Strengthening Board Diversity through the Global Women on Boards Leadership Program

Female directors are welcomed to the leadership program designed to enhance their effectiveness in making boards more progressive.

June 12, 2024

Advisory boards have effectively provided strategic advice, solutions, real-life experiences, and networks, helping organizations improve development outcomes, achieve their purpose, and enhance performance. However, these spaces have also been found to be exclusionary. Studies have revealed that, on average, women held just under 20% of board seats over almost 12 years. However, evidence suggests that diversified boards stimulate innovation and produce a wider range of solutions, enabling organizations to thrive better in complex environments. 

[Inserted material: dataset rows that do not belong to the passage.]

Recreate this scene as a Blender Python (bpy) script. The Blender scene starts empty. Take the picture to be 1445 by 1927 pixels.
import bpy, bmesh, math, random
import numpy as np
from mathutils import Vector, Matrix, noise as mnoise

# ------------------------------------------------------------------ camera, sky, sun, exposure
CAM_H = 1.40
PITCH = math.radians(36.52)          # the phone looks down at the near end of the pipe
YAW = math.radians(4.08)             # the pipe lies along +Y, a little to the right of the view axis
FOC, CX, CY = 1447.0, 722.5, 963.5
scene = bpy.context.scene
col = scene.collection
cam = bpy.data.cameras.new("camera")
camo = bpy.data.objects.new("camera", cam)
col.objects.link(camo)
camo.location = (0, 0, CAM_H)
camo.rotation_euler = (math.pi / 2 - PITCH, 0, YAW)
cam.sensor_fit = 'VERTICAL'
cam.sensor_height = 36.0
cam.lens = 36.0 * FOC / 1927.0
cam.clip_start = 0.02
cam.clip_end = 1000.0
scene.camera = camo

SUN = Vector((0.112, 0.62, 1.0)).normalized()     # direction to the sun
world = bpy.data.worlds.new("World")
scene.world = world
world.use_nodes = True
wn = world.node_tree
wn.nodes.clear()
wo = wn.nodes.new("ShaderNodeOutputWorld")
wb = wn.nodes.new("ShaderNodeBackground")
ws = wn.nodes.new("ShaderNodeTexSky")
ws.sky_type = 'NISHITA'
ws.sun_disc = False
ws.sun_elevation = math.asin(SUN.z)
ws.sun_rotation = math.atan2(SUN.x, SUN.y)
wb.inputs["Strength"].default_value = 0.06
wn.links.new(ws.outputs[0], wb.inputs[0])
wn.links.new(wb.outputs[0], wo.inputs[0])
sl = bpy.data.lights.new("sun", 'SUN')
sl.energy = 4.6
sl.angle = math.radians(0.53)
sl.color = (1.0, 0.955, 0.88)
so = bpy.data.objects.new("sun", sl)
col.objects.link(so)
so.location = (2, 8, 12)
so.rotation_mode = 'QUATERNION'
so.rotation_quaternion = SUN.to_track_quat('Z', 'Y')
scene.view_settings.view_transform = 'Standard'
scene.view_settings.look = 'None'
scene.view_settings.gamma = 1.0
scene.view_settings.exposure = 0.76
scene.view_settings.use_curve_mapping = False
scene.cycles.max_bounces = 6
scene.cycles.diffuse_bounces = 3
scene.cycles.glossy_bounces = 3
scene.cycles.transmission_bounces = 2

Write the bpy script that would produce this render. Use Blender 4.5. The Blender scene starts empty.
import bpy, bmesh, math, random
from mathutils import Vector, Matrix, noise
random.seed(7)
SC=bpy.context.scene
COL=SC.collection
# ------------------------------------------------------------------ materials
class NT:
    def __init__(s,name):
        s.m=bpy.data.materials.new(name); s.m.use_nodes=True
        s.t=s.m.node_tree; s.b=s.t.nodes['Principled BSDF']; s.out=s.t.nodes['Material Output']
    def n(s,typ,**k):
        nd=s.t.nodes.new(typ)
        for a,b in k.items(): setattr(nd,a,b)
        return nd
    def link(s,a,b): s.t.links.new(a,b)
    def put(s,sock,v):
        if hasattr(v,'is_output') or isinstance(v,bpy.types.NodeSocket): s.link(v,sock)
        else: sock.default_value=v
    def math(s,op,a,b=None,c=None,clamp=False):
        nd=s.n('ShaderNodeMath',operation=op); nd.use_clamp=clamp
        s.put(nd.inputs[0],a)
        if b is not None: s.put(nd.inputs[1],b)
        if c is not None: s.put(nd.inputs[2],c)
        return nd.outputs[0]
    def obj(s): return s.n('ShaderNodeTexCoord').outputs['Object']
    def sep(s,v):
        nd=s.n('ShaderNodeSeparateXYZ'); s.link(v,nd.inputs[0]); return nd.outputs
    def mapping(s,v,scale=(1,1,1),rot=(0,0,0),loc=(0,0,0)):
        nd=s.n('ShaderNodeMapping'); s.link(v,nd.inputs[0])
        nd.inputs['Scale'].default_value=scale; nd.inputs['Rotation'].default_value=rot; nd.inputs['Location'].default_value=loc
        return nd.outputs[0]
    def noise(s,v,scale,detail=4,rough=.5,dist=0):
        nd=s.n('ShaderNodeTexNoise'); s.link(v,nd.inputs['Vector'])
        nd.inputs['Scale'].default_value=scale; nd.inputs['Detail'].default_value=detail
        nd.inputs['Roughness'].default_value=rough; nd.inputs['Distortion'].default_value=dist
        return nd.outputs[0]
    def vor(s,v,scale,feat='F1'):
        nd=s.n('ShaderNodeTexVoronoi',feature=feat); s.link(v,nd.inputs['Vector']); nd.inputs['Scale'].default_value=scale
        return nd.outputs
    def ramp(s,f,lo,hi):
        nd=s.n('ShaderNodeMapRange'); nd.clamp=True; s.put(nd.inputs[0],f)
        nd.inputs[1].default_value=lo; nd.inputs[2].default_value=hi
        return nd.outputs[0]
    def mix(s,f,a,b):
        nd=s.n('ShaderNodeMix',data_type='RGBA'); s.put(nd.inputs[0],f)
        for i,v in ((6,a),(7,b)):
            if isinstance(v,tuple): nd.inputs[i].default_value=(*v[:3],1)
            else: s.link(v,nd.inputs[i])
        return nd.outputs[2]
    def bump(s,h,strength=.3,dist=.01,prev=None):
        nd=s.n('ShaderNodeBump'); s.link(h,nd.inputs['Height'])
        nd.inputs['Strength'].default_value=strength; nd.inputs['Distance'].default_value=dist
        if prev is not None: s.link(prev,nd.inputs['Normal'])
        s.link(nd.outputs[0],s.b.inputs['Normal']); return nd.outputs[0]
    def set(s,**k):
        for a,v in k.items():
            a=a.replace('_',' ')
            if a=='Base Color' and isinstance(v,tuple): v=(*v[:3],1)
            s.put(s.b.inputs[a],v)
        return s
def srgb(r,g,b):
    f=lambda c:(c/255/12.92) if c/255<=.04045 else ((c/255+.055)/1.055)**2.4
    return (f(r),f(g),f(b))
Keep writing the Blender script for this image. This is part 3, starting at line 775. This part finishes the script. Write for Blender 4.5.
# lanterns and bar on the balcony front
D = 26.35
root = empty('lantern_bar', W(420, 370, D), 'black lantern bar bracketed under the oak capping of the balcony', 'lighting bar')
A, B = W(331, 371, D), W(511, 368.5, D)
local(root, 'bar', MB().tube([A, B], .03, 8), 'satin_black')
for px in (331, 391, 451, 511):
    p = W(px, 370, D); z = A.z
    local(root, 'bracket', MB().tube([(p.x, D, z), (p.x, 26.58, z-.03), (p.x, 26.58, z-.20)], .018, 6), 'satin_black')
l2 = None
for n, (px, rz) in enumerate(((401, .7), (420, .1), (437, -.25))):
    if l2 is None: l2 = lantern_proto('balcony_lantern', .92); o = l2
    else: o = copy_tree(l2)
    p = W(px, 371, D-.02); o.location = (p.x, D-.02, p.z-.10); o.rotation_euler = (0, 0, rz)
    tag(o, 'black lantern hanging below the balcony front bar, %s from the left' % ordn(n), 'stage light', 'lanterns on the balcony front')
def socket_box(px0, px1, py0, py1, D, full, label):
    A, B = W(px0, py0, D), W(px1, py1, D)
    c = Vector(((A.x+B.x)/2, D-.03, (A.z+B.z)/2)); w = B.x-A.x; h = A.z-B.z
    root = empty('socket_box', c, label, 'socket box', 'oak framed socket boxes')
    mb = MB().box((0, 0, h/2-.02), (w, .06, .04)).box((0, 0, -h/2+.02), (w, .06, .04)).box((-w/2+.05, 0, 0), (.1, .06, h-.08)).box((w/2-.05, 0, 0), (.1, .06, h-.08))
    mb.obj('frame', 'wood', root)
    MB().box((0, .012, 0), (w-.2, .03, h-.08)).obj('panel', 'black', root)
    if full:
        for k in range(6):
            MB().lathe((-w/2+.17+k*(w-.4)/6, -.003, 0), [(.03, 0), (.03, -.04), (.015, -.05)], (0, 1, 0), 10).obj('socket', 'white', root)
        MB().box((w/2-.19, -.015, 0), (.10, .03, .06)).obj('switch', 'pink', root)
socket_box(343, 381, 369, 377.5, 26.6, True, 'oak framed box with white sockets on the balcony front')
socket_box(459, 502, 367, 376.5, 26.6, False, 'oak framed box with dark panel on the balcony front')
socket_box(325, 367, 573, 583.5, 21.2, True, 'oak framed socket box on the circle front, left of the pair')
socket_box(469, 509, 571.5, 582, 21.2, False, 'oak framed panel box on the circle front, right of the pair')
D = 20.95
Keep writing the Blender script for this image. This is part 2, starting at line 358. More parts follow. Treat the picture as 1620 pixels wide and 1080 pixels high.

For this reason, the Nairobi Center continues to forge strategic partnerships with institutions such as LeadWomen Sdn Bhd and Women on Boards Kenya to bridge gender parity on boards through the Global Women on Board (GWOB) Leadership program. Now in its 5th year, this unique program offers a transformative six-month journey for women directors. The 5th cohort, comprising 17 women from India (2), Kenya (8), Malaysia (5), Puerto Rico (1), and Singapore(1), will explore corporate governance, financial management, and the board's role in strategy and risk. Guided by experienced mentors, they will gain a deeper understanding of board dynamics and emerge as stronger, more confident board members.

Dr. Patti Ippoliti -  Columbia SPS

The program's culmination was a keynote presentation by Columbia's SPS, Dr. Patti Ippoliti, who illuminated more on 'Building Board of Directors Who Inspire Organizational Success.' As they began their new journey, Dr. Ippoliti congratulated the participants and encouraged them to pursue the program, as it will enable them to fill the gap of mentors lacking among the younger generation. She also shared her reflection on what she believed was the purpose of a board of directors and observations on why boards succeed or fail. Still, strikingly, she shared critical pointers on what one needs to be mindful of before joining a board, including:

  1. What experience does one bring to the board?
  2. What are the current financial/needs of the organization?
  3. What are the accomplishments and reputations of the other board members?
  4. What has been the board's sensitivity and tolerance to differing views?

These reflections sparked interest among the participants, who inquired about resolving board decisions made after hours without all members and common unresolved board issues. The GWOB program was designed to tackle such hurdles. Through the program, participants will gain insights and real-life experiences in dealing with these situations, enhancing their effectiveness in making boards more progressive.